«S'il y a parfois et même souvent incompréhension populaire, c'est bien parce que, depuis près de quinze ans un parti politique, son leader en tête, a systématiquement désinformé, voire manipulé la population et fait du rejet de l'étranger son fonds de commerce. Car les fausses informations n'ont pas manqué»
L'asile rend-il fou? Voilà que le Conseil des Etats, dépassant les propositions déjà extrêmes du Gouvernement, adopte, la tête dans le sac, des propositions extrémistes et anticonstitutionnelles que ce même Conseil fédéral avait raisonnablement refusées. Et voilà que des éditorialistes s'engouffrent dans la dérive émotionnelle anti-étrangers, l'un qualifiant de «pleureuses professionnelles» les défenseurs des droits de l'homme, l'autre décrivant comme criard, hystérique ou révulsé, quiconque ne partage pas la ligne du chef Blocher sur l'asile. Et de dresser la liste des ennemis du peuple, soit «tout ce que la Suisse compte de juges, de pasteurs, de curés, de journalistes, d'éditorialistes, d'assistants sociaux et de sensibilité de gauche?» Pas un argument sur les faits non, juste le rejet de ceux qui ne pensent pas correct! Ce type de procédé ne vous rappelle-t-il rien? Le rejet, le mépris et l'invective à la place d'arguments, n'est-ce pas précisément une de ces dérives dont les leçons de l'histoire devraient nous garder?
Un peu de sérénité s'il vous plaît. Et surtout une analyse basée sur des faits plutôt que sur le rejet de l'autre. Car quels sont les faits? Loin de ce qui est affirmé à l'emporte-pièce, la politique d'asile conduite en Suisse n'a été ni laxiste, ni aveugle. Elle s'est efforcée et s'efforce tout simplement de rester digne de ce qui fait encore (?) les valeurs de ce pays, soit le respect de la personne humaine, l'ouverture, la tolérance et l'aide aux persécutés. Mais cette politique n'est évidemment pas parfaite; les vrais problèmes sont d'une part la durée beaucoup trop longue des procédures fédérales (et pas cantonales, rappelons-le), et d'autre part les lenteurs ainsi que la relative clémence de l'exercice de la justice pour les cas d'infractions pénales (que ces dernières soient le fait aussi bien de Suisses que d'étrangers d'ailleurs). Pour le reste, s'il y a parfois et même souvent incompréhension populaire, c'est bien parce que, depuis près de quinze ans un parti politique, son leader en tête, a systématiquement désinformé, voire manipulé la population et fait du rejet de l'étranger son fonds de commerce. Car les fausses informations n'ont pas manqué.
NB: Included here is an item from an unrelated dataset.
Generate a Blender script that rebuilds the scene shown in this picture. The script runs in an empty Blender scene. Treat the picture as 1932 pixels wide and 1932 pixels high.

Ainsi, loin d'être systématiquement des délinquants, la très grande majorité des requérants d'asile se conduisent correctement chez nous. Mais il est vrai qu'il y a une minorité de 7 ou 8% qui ne respecte pas nos règles et qu'il faut combattre impitoyablement.
Contrairement à ce qu'affirme mensongèrement la propagande, les demandeurs d'asile ne sont pas principalement des demandeurs économiques, mais des gens fuyant des dangers réels. Si l'on regarde la statistique, les pays de provenance principaux sont des pays en troubles.
Et nous ne sommes pas envahis. Nous ne sommes en particulier pas le pays champion du monde de l'accueil des requérants d'asile et de la facilité d'asile. L'Autriche, la Norvège, la Suède, trois pays neutres (ou quasi-neutres) nous dépassent très largement quant au nombre de requérants par habitants.
Enfin, les personnes ayant mérité notre protection ne sont pas une infime minorité. Au cours des dix dernières années, ce sont 40% des requérants d'asile qui ont été reconnus comme réfugiés ou qui ont été admis provisoirement (réfugiés: 9%; admis provisoirement: 31%).
Ce sont ces faits et seuls ces faits, vérifiables et officiels, qui doivent guider notre réflexion pour prendre des mesures utiles, pas l'émotion, ni la passion. On ne voit dès lors pas ce qui justifierait qu'on en vienne, pour ne citer que cet exemple, à supprimer toute aide d'urgence en mettant à la rue, sans gîte, ni couvert, des êtres humains démunis que la Suisse ne renvoie d'ailleurs pas. C'est non seulement parfaitement indigne et inhumain, mais aussi inefficace et même dangereux pour notre sécurité. Même si c'est sans doute porteur électoralement?
Eh bien, non! de grâce, ne cédons pas à la folie ambiante, ne pactisons pas avec la xénophobie. Pour l'honneur de nous et du pays, sachons résister à la passion et conserver la sérénité.